Find each line holding "pixels" and copy it out.

Records with scene code
▬▬▬
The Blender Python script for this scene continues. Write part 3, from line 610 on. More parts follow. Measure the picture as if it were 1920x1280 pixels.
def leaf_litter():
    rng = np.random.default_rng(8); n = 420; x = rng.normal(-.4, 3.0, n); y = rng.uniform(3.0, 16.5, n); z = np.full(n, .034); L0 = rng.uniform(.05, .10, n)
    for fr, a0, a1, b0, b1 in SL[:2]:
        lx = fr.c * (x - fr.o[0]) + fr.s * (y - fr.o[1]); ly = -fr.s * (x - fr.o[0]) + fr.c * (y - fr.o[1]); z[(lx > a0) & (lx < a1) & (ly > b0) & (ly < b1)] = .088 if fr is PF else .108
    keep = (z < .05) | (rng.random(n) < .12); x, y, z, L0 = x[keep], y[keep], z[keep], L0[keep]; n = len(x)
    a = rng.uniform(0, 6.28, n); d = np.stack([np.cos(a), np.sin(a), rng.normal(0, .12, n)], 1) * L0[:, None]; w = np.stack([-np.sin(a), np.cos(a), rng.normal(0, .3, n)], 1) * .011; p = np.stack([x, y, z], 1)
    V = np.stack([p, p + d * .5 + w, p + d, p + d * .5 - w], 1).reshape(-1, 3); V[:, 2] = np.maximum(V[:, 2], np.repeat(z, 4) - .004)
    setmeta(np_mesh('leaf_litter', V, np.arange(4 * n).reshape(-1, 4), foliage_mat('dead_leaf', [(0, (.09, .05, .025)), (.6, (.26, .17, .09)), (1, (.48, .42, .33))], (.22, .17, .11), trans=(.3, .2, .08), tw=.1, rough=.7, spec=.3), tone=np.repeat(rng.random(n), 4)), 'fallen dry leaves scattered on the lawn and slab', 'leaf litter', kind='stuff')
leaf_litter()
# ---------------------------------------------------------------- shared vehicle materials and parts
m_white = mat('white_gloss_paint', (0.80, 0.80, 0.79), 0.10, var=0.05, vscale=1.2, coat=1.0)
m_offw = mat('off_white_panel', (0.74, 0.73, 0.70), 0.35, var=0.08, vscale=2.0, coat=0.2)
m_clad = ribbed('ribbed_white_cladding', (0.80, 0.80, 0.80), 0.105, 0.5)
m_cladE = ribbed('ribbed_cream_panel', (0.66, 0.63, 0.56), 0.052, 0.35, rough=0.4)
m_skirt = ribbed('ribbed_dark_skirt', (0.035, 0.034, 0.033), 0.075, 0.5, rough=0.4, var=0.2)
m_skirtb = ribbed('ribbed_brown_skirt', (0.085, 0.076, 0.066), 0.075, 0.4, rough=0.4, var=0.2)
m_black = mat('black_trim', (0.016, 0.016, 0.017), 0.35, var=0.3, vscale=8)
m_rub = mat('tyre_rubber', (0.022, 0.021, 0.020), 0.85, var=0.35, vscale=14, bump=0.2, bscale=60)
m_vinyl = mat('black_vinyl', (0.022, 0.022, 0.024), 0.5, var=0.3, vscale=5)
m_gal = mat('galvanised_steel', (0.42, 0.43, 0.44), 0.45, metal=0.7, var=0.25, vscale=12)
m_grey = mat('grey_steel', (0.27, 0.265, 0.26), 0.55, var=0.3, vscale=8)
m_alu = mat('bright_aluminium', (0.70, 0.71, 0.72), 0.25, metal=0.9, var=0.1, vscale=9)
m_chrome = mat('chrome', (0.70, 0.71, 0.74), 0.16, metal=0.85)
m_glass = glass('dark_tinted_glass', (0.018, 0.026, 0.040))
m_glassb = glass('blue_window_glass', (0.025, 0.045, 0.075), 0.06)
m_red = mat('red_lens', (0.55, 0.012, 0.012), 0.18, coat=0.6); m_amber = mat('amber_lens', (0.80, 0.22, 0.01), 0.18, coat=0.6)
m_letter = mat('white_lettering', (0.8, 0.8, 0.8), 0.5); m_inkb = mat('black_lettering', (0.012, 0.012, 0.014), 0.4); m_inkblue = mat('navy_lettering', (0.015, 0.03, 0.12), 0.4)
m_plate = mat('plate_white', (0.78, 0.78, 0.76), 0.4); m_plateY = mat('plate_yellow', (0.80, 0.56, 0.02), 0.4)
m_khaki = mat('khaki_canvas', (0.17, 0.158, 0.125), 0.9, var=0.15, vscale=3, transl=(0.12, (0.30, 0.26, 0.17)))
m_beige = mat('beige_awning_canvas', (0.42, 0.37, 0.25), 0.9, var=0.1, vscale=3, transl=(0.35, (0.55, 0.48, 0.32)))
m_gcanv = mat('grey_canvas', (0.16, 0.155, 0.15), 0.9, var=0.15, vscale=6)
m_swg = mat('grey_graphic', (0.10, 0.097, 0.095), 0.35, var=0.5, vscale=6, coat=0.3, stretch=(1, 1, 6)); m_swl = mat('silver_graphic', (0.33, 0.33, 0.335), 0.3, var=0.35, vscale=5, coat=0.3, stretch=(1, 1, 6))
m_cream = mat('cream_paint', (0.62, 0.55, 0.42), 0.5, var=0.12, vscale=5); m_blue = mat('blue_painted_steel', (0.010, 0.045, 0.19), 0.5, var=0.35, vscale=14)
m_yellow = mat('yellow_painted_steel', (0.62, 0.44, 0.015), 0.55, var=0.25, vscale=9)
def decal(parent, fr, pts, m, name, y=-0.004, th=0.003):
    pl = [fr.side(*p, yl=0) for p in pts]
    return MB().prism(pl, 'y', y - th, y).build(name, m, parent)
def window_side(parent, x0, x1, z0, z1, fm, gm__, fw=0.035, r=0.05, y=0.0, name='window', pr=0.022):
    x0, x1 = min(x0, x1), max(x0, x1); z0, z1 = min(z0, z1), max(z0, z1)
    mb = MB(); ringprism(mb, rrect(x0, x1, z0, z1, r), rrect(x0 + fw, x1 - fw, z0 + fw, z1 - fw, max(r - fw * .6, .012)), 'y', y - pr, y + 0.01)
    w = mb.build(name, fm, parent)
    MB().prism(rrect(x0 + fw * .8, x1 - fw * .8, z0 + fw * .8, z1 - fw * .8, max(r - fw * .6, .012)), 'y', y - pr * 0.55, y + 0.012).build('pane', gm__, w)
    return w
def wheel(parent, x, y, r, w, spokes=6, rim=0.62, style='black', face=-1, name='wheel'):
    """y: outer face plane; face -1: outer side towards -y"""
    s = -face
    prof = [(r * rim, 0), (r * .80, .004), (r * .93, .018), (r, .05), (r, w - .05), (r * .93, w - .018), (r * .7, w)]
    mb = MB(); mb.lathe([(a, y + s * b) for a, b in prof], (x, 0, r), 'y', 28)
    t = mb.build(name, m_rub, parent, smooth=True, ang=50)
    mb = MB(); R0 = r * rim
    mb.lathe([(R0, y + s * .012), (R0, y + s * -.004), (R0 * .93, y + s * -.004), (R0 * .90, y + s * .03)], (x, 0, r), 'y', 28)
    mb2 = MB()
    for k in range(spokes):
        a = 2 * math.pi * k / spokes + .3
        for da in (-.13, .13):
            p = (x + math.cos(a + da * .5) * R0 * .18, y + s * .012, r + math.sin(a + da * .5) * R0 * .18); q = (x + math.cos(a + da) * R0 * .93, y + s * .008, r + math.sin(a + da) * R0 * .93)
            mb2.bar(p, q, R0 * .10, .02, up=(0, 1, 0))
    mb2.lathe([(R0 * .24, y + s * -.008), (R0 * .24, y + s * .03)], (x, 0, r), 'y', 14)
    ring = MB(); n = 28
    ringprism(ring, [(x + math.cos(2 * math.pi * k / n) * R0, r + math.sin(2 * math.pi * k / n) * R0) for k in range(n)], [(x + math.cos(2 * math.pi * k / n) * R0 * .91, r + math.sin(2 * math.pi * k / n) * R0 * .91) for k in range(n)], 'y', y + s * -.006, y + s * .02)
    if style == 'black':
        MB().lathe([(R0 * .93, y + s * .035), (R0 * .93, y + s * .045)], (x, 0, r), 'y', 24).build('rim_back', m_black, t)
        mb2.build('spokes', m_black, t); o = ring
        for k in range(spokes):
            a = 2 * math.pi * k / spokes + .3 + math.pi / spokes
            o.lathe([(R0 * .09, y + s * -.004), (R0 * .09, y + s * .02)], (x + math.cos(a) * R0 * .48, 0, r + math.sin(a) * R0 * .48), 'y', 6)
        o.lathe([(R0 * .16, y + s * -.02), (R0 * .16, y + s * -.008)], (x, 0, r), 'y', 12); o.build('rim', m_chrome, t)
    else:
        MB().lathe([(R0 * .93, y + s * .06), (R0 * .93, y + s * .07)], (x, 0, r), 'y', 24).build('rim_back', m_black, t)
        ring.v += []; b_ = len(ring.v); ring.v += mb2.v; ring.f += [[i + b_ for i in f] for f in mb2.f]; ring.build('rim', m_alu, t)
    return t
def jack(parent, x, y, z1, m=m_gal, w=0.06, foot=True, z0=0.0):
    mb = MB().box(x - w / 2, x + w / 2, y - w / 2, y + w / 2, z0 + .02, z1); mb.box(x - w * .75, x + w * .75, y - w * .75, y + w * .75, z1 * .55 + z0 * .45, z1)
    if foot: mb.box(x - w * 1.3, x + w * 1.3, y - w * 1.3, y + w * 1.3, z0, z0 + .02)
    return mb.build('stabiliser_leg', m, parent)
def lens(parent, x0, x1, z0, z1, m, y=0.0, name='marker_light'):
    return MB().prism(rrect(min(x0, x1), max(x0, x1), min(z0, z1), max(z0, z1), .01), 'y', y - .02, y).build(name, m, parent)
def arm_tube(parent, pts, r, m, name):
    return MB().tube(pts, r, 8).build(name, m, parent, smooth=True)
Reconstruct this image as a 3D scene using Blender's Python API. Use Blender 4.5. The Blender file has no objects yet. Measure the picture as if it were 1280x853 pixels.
▬▬▬
▸ **Result**
The Blender Python script for this scene continues. Write part 3, from line 610 on. More parts follow. Measure the picture as if it were 1920x1280 pixels.
Reconstruct this image as a 3D scene using Blender's Python API. Use Blender 4.5. The Blender file has no objects yet. Measure the picture as if it were 1280x853 pixels.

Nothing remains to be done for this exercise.